Der englische Physiker Peter Higgs formulierte schon 1964 ein spezielles Feld oder Teilchen, das den anderen Partikeln ihre Masse verleiht – eben das Higgs-Teilchen. Seitdem fahnden die Teilchenjäger, besonders am CERN, danach. Ebenso nach dem mysteriösen Dunklen im All: 95 Prozent des Universums bestehen aus Dunkler Materie und Dunkler Energie, so die Berechnungen der Astronomen und Astrophysiker. Doch über diese dunklen Seite unserer Welt weiß die Astrophysik nahezu nichts.
Angstmaschine. Spätestens seit dem Hollywood-Film „Illuminati“ wird der Teilchenbeschleuniger der CERNianer mit „Antimaterie“ und „Bombe“ konnotiert und erzeugt angstmachendes Halbwissen. So titelte Bild am Vortag des Experimentes: „Das gefährlichste Experiment der Menschheit“, und auch der Schweizer Boulevard beteiligte sich an apokalyptischen Szenarien. Dies hatte dazu geführt, daß eine panische Bürgerin in Deutschland sogar vor dem Bundesverfassungsgericht geklagt hatte, um das „Urknall-Experiment“ zu stoppen – vergebens.
Gutachten stellten wiederholt fest, daß vom LHC keine Gefahren ausgehen.
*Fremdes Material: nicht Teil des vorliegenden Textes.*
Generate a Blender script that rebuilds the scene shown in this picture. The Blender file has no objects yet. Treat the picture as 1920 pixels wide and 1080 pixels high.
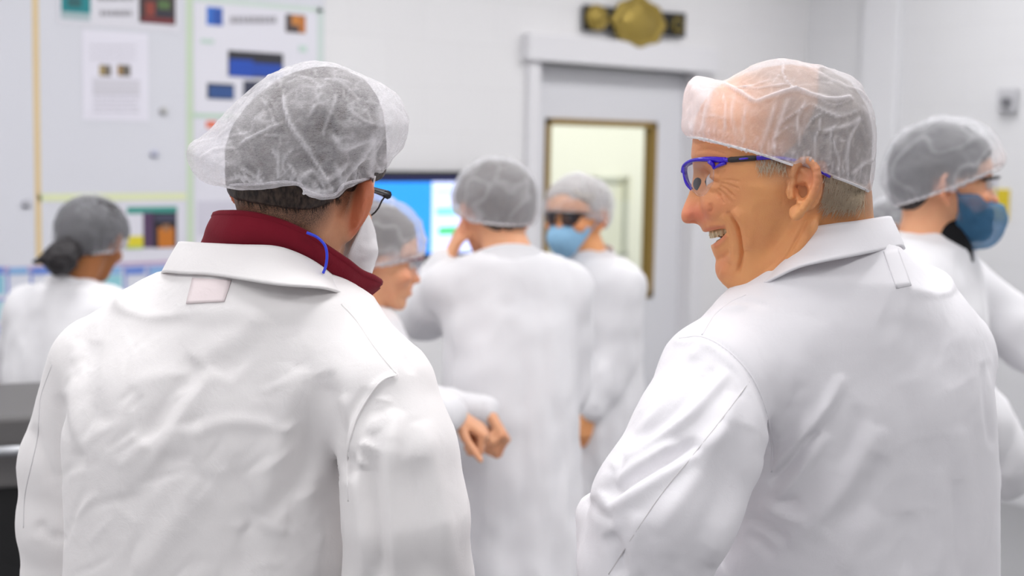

Die theoretisch möglichen mikroskopischen Schwarzen Löcher würden unmittelbar zerstrahlen, anstatt wie befürchtet immer mehr Masse und Energie aus der Umgebung aufzunehmen. Ferner treffe natürliche kosmische Strahlung ständig mit noch höherer Energie als im LHC auf unsere Erdatmosphäre, ohne dabei Katastrophen zu verursachen. Unser guter alter blauer Planet kann also weiter um die Sonne kreisen. Keine gefräßigen Mini-Monster werden ihn von innen aufreißen und verschlingen.
Die Suche nach Erkenntnis wird wohl nie enden
Metaphysikmaschine. Zu den Träumen der CERNianer gehört die Vision von der Weltformel, die der LHC liefern soll: eine Formel, die das gesamte Universum, seine Geschichte und seine Zukunft im ganz großen wie im ganz kleinen erklärt. Die seit Jahren diskutierte String-Theorie ist hier ein heißer Kandidat: die Gleichung von allem, die dann auch der Gottesidee den Garaus machen würde. Sie „würde einen von aller Metaphysik befreiten Schöpfungsmythos gebären“ wie die Zeit mutmaßte.
Doch vor derart universalistischen Ansprüchen ist Skepsis angesagt. Das britische Physik-Genie, der an den Rollstuhl gefesselte Denker Stephen Hawking, hat die Hoffnung auf diese Weltformel vor einigen Jahren aufgegeben. In einem legendären Vortrag, gehalten 2003 an der Texas A&M University, bekannte er: „Manche Leute werden enttäuscht sein, wenn es keine endgültige Theorie gibt, die mit einer endlichen Zahl von Prinzipien formuliert werden kann. Ich gehörte in dieses Lager, aber ich habe meine Meinung geändert.
Jetzt bin ich froh, daß unsere Suche nach Erkenntnis nie enden wird und wir stets die Herausforderung zu neuen Entdeckungen haben.“ Am Rande: Diese Formel aller Formeln müßte sich selbst ja auch noch erklären – logisch-mathematisch mehr als problematisch. Gott bleibt also im Spiel. Das vorläufige Fazit: Die größte je von Menschen gebaute Maschine hat im teuersten Experiment der Geschichte die kleinsten Teilchen der Materie auf die höchste Geschwindigkeit gebracht. Auf alles andere müssen wir warten.